Em nota divulgada no dia 03 de outubro, o IB informou investigar dois alunos suspeitos diante dos acontecimentos. Ricardo Rocha, diretor da unidade, afirma que apenas um estudante foi responsabilizado e “instruído sobre os procedimentos corretos que deveria ter tomado”, sem os descrever.

No Instagram, o CABio informou que não estava ciente do ocorrido. A ação repercutiu dentro e fora do campus e levantou discussões acerca dos limites da curiosidade acadêmica. “Mas, acima de tudo, é um problema de saúde pública”, afirma Camila Cason, liderança da entidade estudantil.

Como é que é?

O CABio informa que, apesar de acompanhado por um colega de curso, apenas um aluno liderou a operação. Com suposta anuência dos vigias da Raia, o responsável teria carregado a carcaça até um ponto de ônibus e embarcado em um circular rumo ao IB de forma irregular. É o que afirmam IB e CABio.

A Prefeitura do Campus (PUSP-CB) não confirma. Acerca do deslocamento da carcaça, o órgão afirma que não há comprovação do uso dos circulares como meio de transporte. Não existem registros em vídeo – as câmeras da Raia não estão em operação.

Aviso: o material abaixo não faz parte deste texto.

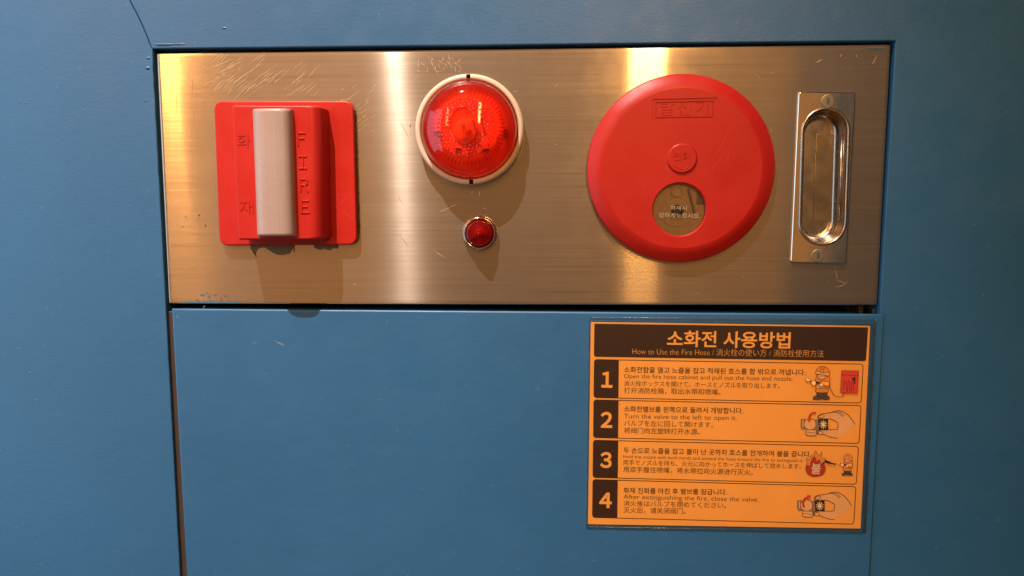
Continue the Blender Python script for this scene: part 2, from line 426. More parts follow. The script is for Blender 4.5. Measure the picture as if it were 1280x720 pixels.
# ================================================================== the door below
door = thing('cabinet_door', 'plain blue metal door under the steel panel carrying the orange notice', 'door', (0, -HD, zb))
d0, d1, d2, d3 = at(214.5, 386, HD), at(1105, 393, HD), at(1087, 724, HD), at(233.5, 724, HD)
def ext(a, b, z): t = (z - a.z) / (b.z - a.z); return a.x + (b.x - a.x) * t
bm = bmesh.new()
P = [(ext(d0, d3, zb), zb), (ext(d1, d2, zb), zb)] + [(d1.x, d1.z)] + [(lerp(d1, d0, t / 40).x, lerp(d1, d0, t / 40).z + .00012 * mnoise.noise(Vector((t * .7, 1, 0)))) for t in range(1, 40)] + [(d0.x, d0.z)]
slab(bm, P, .0030, HD, .0012, 5)
obj('door_sheet', bm, MAT_DOOR, door, 40.0)
bm = bmesh.new()   # folded flange going back behind the sheet
P2 = [(P[0][0] + .001, zb + .001), (ext(d1, d2, zb) - .016, zb + .001), (d1.x - .016, d1.z - .0008), (d0.x + .001, d0.z - .0008)]
slab(bm, P2, -.018, .0028, 0)
obj('door_flange', bm, MAT_DOOR, door)
bm = bmesh.new()
for x, y, ang, L in ((222, 396, .3, .0022), (221, 397, -.6, .0012), (348, 429, -.55, .009), (352, 430, -.5, .006), (318, 429, .2, .004), (186, 500, 0, .003), (255, 384, 1, .003)):
    c = at(x, y, HD + .00015); v = Vector((math.cos(ang), 0, math.sin(ang))) * L / 2
    if x > 215: ribbon(bm, [c - v, c + v * .2 + Vector((0, 0, .0004)), c + v], [.0002, .0005, .0002])
obj('scuff_mark', bm, plain('pale_paint_scuff', (.16, .24, .32), .6), door)

# ================================================================== the steel panel
c0, c1, c2, c3 = at(197, 68), at(1112, 57), at(1095, 380), at(212, 378)     # tl tr br bl
panel = thing('steel_panel', 'brushed stainless steel instrument panel set into the blue cabinet front', 'panel', (0, 0, c3.z))
HX, HZ = at(1033, 222).x, at(1033, 222).z      # handle centre
sA, sB = at(1033.5, 165), at(1029, 277); SR = .0176     # the handle cup: a stadium
def stad_d(x, z):
    a, b = Vector((sA.x, sA.z)), Vector((sB.x, sB.z)); p = Vector((x, z)); t = max(0, min(1, (p - a).dot(b - a) / (b - a).length_squared))
    return (p - a - (b - a) * t).length
def panel_pt(u, v):
    a = lerp(c3, c2, u); b = lerp(c0, c1, u); p = lerp(a, b, v); x, z = p.x, p.z
    # the sheet is a little dished at its left end and along the edges
    g = math.exp(-((x + .262) / .020) ** 2) * math.exp(-((z - .035) / .055) ** 2) * .00022
    g += math.exp(-((x + .255) / .022) ** 2) * math.exp(-((z + .075) / .03) ** 2) * -.00012
    return Vector((x, -g, z))
NU, NV = 280, 98
bm = bmesh.new(); G = {}
def corner_clip(u, v):  # round the corners
    return u, v
for i in range(NU + 1):
    for j in range(NV + 1): G[i, j] = bm.verts.new(panel_pt(i / NU, j / NV))
kill = []
for i in range(NU):
    for j in range(NV):
        q = (G[i, j], G[i + 1, j], G[i + 1, j + 1], G[i, j + 1])
        if min(stad_d(v.co.x, v.co.z) for v in q) < SR + .0002: continue
        bm.faces.new(q)
bmesh.ops.delete(bm, geom=[v for v in bm.verts if not v.link_faces], context='VERTS')
# bent edge: sweep the border back round a small radius
def border(rad, steps, back):
    order = [(i, 0) for i in range(NU)] + [(NU, j) for j in range(NV)] + [(i, NV) for i in range(NU, 0, -1)] + [(0, j) for j in range(NV, 0, -1)]
    prev = [G[k] for k in order]; base = [v.co.copy() for v in prev]; n = len(order); nor = []
    for k, (i, j) in enumerate(order):
        nx = (-1 if i == 0 else 1 if i == NU else 0); nz = (-1 if j == 0 else 1 if j == NV else 0)
        nor.append(Vector((nx, 0, nz)).normalized())
    for s in range(1, steps + 2):
        if s <= steps: a = .5 * PI * s / steps; off, dep = rad * math.sin(a), rad * (1 - math.cos(a))
        else: off, dep = rad, back
        cur = [bm.verts.new(base[k] + nor[k] * off + Vector((0, dep, 0))) for k in range(n)]
        for k in range(n): bm.faces.new((prev[k], prev[(k + 1) % n], cur[(k + 1) % n], cur[k]))
        prev = cur
border(.0010, 4, .014)
pf = obj('steel_sheet', bm, MAT_STEEL, panel, True)
# scratches
bm = bmesh.new()
def scratch(x, y, ang, L, w, curve=0):
    c = at(x, y); d = Vector((math.cos(ang), 0, math.sin(ang))); n_ = Vector((-d.z, 0, d.x))
    if stad_d(c.x, c.z) < .03: return
    pts = []
    for k in range(5):
        t = k / 4 - .5; q = c + d * L * t + n_ * curve * (t * t - .25)
        u = (q.x - c0.x) / (c1.x - c0.x)
        pts.append(Vector((q.x, -.00034 if q.x < -.2 else -.00012, q.z)))
    ribbon(bm, pts, [w * .2, w * .8, w, w * .7, w * .2])
for _ in range(70):
    x = R_.uniform(262, 395); y = R_.uniform(70, 118)
    if y > 118 - (395 - x) * .02: continue
    scratch(x, y, math.radians(R_.gauss(36, 7)), abs(R_.gauss(.009, .005)) + .002, R_.uniform(.00006, .00014), R_.uniform(-.002, .002))
for x, y, a, L in ((285, 85, 24, .024), (308, 92, 32, .030), (275, 80, 20, .02), (330, 100, 38, .02), (372, 98, 41, .02), (437, 122, 35, .02), (452, 148, 40, .013)):
    scratch(x, y, math.radians(a), L, .00018, .001)
for _ in range(26):
    scratch(R_.uniform(425, 470), R_.uniform(105, 165), math.radians(R_.gauss(38, 10)), R_.uniform(.003, .010), .00016)
for _ in range(30):
    scratch(R_.uniform(520, 575), R_.uniform(72, 90), math.radians(R_.gauss(-60, 30)), R_.uniform(.002, .006), .00016)
for _ in range(22):
    scratch(R_.uniform(470, 1085), R_.uniform(72, 370), math.radians(R_.uniform(-70, 80)), R_.uniform(.001, .006), .00012)
for x, y, a, L in ((1024, 76, 25, .006), (1093, 75, 65, .007), (1051, 69, 70, .003), (1071, 70, -70, .002), (550, 318, -35, .012), (1046, 344, -70, .006), (1052, 352, -20, .009), (1050, 357, 15, .008), (1055, 355, 40, .007), (599, 241, 90, .004), (606, 260, 0, .002), (455, 282, 30, .002), (443, 355, 10, .003), (1044, 335, 90, .0012), (560, 260, 25, .016)):
    scratch(x, y, math.radians(a), L, .00030, .0008)
obj('scratch_mark', bm, MAT_SCRATCH, panel)
# dark hairline cracks in the lacquer at the left end, blue paint left by the brush on the lower and right edges
bm = bmesh.new()
for x, y, L, a in ((226, 75, .008, 75), (240, 110, .020, 84), (221, 130, .018, 88), (243, 145, .012, 80), (236, 96, .006, 60), (501, 250, .010, -60), (505, 300, .012, -55), (505, 160, .016, -62), (513, 156, .003, 60)):
    c = at(x, y); d = Vector((math.cos(math.radians(a)), 0, math.sin(math.radians(a))))
    ribbon(bm, [c + d * L * (k / 5 - .5) + Vector((R_.uniform(-.0004, .0004), -.0004, 0)) for k in range(6)], [.00004, .00008, .00014, .00014, .0001, .00004])
for x, y, s in ((232, 271, .0006), (249, 269, .0009), (257, 282, .0007), (229, 283, .0006), (513, 157, .0005), (300, 350, .0005)):
    c = at(x, y); fill(bm, [c + Vector((s * math.cos(t) * R_.uniform(.5, 1.2), -.0004, s * math.sin(t) * R_.uniform(.5, 1.2))) for t in (0, 1, 2, 3, 4, 5)])
obj('lacquer_crack', bm, MAT_SEAL, panel)
bm = bmesh.new()
for k in range(15):
    x = R_.gauss(270, 20); y = R_.gauss(372, 3.0)
    if k < 8: x, y = ((253, 369), (259, 366), (262, 373), (268, 370), (275, 372), (280, 370), (285, 371), (246, 375))[k]
    s = R_.uniform(.0004, .0011) if k else .0016
    if y > 375.5: y = 375
    c = at(x, y); fill(bm, [c + Vector((s * math.cos(t) * R_.uniform(.6, 1.7), -.0004, s * .7 * math.sin(t) * R_.uniform(.5, 1.1))) for t in (0, .8, 1.7, 2.5, 3.3, 4.1, 5, 5.6)])
for (xa, xb, y, w) in ((228, 250, 377.6, .0012), (250, 278, 377.3, .0016), (278, 300, 377.9, .0008), (1083, 1108, 60.0, .0012)):
    a, b = at(xa, y), at(xb, y); pts = [lerp(a, b, k / 8) + Vector((0, -.0005, 0)) for k in range(9)]
    ribbon(bm, pts, [.0002] + [w * R_.uniform(.6, 1.2) for _ in range(7)] + [.0002])
obj('paint_splash', bm, MAT_CHIP, panel)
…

“A ideia deles era ingênua. Queriam transformar a ossada em material didático”

Camila Cason, gestão do CABio

A manipulação da capivara ocorreu nas mesas externas do CABio. A carcaça, então, foi levada para a casa do aluno envolvido. Pedro Meneghin, membro da gestão do Centro Acadêmico, afirma que a PUSP-CB procurou o estudante em seu endereço para o descarte correto da carcaça. Ao JC, a Prefeitura não informou sobre o processo de remoção do animal.

A Viação Gato Preto, operadora das linhas de ônibus da USP, e a SPTrans, gestora do transporte público de São Paulo, também negam o transporte da carcaça. As empresas afirmam que não possuem registro dos fatos e que não existe veículo a ser identificado ou higienizado. A Gato Preto também esclarece que os motoristas são “orientados a não permitir o transporte de animais mortos” ou quaisquer materiais que comprometam a segurança dos passageiros.

Pós-capivara

A responsabilidade de remoção de carcaças de animais mortos na Raia Olímpica é da Prefeitura do Campus. Para isso, ela conta com apoio do Cepe para notificar qualquer ocorrência. Quando questionada, a Prefeitura afirmou não ter sido informada sobre a carcaça. Em nota ao JC, diz que ficou ciente do ocorrido “através da mídia e dos veículos de informação”.

José Carlos Farah, diretor do Cepe, afirma que não tem “nada a acrescentar” sobre a realização do acionamento da PUSP-CB para a coleção da carcaça, em decomposição há dias. O professor se absteve e pediu para que a Prefeitura do Campus fosse contatada.

“Houve um planejamento – eles viram a capivara morta, ali, há dias”, afirma Cason sobre os alunos envolvidos. Segundo a representante do CABio, o aluno responsável pelo manejo do animal morto teria se aproveitado da inação do Cepe. “Tudo que poderia dar errado, deu errado”, resume Meneghin.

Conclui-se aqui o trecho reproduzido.